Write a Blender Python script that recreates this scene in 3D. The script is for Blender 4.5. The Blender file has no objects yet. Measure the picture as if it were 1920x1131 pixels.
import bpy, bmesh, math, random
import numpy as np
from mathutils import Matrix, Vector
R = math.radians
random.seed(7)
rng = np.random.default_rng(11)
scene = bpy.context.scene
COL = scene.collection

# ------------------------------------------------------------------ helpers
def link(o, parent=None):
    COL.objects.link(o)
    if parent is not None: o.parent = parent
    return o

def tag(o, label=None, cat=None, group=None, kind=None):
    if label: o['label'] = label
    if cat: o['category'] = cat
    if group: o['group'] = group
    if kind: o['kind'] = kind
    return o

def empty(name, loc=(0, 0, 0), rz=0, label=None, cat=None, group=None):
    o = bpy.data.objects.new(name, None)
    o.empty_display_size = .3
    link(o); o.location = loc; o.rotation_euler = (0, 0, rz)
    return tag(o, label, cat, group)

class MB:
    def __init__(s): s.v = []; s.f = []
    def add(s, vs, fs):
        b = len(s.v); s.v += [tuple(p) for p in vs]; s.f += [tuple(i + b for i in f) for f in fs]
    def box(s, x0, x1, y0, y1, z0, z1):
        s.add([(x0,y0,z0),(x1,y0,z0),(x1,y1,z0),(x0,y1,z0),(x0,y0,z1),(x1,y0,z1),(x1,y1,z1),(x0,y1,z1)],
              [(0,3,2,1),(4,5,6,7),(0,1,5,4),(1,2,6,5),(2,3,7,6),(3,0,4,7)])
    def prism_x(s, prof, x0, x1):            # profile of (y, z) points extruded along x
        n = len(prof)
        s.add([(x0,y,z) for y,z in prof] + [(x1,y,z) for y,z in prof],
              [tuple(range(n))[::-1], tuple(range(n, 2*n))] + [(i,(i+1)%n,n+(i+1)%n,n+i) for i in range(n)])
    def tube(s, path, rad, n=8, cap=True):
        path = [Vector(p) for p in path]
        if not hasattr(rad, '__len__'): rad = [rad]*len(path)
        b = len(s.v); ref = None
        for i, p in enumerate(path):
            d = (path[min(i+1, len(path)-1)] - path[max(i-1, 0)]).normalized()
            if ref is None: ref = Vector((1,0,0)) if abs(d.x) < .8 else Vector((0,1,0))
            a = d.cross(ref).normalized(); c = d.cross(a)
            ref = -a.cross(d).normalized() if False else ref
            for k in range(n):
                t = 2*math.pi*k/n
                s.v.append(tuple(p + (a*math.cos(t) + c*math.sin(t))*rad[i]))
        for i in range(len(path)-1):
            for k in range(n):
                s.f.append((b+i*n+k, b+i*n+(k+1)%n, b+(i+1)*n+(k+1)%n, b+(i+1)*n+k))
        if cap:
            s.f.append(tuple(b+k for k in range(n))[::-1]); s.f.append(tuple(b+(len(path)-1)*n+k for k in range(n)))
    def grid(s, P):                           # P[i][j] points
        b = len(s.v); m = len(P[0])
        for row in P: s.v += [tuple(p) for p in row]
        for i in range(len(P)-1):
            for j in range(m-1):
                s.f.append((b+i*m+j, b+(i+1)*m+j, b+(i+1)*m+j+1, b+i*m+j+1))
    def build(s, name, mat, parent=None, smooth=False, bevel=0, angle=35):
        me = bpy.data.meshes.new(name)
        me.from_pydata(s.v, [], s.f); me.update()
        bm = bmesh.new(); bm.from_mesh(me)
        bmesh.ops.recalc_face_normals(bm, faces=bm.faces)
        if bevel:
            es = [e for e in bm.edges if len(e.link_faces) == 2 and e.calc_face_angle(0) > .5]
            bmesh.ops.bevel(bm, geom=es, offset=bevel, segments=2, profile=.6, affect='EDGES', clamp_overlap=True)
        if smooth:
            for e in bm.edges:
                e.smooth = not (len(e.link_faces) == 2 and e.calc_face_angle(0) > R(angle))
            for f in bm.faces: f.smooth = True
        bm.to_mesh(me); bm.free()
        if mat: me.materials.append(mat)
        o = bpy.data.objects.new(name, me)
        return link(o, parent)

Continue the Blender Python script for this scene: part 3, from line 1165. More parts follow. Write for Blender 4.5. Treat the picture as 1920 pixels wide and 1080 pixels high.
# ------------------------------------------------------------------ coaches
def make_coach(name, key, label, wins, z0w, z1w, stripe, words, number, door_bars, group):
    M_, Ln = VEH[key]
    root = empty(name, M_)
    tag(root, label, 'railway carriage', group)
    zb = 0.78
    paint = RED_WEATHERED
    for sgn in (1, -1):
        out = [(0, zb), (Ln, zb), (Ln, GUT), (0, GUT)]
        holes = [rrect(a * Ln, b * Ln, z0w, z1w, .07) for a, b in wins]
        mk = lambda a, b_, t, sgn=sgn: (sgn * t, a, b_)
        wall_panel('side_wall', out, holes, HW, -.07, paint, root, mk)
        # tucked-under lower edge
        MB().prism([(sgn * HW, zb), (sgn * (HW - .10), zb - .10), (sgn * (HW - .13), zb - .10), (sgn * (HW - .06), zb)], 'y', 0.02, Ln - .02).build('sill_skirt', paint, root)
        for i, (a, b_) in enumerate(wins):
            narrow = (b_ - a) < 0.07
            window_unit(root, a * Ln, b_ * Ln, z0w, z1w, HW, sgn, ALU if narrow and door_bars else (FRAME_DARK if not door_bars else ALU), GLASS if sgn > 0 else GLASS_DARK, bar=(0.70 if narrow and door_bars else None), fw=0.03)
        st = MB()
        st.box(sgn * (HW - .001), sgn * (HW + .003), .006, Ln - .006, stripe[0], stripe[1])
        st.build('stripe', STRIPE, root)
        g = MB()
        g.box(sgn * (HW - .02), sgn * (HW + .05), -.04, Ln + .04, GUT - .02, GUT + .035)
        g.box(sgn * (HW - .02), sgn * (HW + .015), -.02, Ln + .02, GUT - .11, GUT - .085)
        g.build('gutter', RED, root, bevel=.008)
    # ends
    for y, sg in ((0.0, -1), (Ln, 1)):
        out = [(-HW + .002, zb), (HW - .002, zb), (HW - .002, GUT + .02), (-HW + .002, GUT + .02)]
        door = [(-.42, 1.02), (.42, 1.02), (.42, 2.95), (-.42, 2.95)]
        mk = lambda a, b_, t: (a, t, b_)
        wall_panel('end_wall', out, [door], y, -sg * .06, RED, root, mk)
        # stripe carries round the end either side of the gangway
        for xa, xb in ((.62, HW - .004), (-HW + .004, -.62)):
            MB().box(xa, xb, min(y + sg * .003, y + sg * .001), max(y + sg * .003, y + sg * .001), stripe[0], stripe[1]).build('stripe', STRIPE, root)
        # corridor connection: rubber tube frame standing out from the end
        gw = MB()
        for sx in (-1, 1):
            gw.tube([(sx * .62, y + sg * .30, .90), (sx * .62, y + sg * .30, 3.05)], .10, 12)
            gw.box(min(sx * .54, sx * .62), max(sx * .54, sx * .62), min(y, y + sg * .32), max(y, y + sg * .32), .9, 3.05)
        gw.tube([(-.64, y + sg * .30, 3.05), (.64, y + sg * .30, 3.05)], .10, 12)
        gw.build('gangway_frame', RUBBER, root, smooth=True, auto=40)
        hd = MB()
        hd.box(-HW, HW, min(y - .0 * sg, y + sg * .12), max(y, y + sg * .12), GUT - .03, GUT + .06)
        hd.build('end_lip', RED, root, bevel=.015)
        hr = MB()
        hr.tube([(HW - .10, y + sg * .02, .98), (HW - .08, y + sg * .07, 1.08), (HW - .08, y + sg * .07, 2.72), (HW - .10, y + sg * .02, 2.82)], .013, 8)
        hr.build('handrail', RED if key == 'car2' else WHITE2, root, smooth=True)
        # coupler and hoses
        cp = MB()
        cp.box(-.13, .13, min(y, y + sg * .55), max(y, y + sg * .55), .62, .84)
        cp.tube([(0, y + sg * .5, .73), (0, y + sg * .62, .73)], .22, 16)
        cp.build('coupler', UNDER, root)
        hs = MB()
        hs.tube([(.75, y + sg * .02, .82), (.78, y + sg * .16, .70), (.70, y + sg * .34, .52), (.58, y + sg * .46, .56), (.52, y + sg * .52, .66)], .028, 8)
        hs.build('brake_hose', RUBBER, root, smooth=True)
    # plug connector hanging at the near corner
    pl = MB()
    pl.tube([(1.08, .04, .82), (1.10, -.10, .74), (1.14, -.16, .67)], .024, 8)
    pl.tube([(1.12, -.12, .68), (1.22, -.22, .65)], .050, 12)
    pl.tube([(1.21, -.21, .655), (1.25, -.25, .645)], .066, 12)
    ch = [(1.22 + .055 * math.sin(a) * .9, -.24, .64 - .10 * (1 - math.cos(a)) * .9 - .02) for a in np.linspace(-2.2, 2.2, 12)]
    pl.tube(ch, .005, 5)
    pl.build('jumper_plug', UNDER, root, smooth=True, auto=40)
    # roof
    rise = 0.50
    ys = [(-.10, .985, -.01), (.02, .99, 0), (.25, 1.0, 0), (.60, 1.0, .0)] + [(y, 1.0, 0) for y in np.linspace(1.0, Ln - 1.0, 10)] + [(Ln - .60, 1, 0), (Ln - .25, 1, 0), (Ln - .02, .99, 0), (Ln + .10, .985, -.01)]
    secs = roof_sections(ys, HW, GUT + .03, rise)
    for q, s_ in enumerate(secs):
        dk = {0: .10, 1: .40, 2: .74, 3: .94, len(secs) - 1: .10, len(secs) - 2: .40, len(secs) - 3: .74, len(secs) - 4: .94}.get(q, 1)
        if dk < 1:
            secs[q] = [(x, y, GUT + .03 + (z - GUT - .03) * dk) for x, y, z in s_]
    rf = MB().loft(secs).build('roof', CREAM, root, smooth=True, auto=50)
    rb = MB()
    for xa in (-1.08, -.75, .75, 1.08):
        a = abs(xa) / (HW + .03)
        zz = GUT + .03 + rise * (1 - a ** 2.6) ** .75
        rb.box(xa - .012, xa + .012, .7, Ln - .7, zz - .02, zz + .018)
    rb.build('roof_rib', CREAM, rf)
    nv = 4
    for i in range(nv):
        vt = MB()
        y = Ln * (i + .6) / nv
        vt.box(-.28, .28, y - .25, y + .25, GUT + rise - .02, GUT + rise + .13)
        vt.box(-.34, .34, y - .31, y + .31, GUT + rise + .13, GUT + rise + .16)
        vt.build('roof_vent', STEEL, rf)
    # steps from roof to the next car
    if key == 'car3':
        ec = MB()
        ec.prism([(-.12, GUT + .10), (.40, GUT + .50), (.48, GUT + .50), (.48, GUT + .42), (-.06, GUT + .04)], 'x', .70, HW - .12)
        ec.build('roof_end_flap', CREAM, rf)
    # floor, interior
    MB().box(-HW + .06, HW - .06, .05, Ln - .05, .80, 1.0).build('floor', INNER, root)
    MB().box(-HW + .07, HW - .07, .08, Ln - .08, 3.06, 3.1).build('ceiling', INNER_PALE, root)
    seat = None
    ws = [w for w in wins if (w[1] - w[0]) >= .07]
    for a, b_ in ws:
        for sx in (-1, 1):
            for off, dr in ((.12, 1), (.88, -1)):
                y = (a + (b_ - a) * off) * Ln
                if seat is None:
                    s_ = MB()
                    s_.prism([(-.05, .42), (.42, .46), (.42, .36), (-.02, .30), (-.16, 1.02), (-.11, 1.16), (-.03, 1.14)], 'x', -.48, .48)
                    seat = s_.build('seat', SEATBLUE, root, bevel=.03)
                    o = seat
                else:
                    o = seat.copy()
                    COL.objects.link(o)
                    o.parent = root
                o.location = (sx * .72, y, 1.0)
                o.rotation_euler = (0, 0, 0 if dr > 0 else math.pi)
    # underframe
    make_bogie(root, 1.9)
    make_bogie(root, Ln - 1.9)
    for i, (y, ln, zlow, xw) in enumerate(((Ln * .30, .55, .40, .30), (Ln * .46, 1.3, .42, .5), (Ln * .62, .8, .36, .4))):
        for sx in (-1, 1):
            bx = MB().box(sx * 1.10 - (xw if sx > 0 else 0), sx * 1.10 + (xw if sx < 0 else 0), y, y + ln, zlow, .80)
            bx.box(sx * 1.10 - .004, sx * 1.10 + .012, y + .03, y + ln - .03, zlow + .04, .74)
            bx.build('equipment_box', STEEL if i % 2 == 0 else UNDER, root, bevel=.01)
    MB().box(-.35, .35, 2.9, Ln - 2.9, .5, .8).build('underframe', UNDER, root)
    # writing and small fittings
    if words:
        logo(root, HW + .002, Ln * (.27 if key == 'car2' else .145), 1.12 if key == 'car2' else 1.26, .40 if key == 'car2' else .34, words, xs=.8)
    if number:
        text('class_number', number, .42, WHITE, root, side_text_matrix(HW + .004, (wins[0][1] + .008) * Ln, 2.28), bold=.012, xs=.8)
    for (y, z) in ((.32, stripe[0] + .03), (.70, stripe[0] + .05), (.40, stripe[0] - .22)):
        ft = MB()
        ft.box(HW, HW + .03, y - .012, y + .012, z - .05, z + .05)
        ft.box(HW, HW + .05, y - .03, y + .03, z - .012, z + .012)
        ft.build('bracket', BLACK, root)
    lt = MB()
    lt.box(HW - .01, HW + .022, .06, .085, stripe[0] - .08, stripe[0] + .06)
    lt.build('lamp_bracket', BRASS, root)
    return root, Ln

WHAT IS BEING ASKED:
Find and copy every line in the entries above where the string "script" occurs.

THE ANSWER:
Write a Blender Python script that recreates this scene in 3D. The script is for Blender 4.5. The Blender file has no objects yet. Measure the picture as if it were 1920x1131 pixels.
Continue the Blender Python script for this scene: part 3, from line 1165. More parts follow. Write for Blender 4.5. Treat the picture as 1920 pixels wide and 1080 pixels high.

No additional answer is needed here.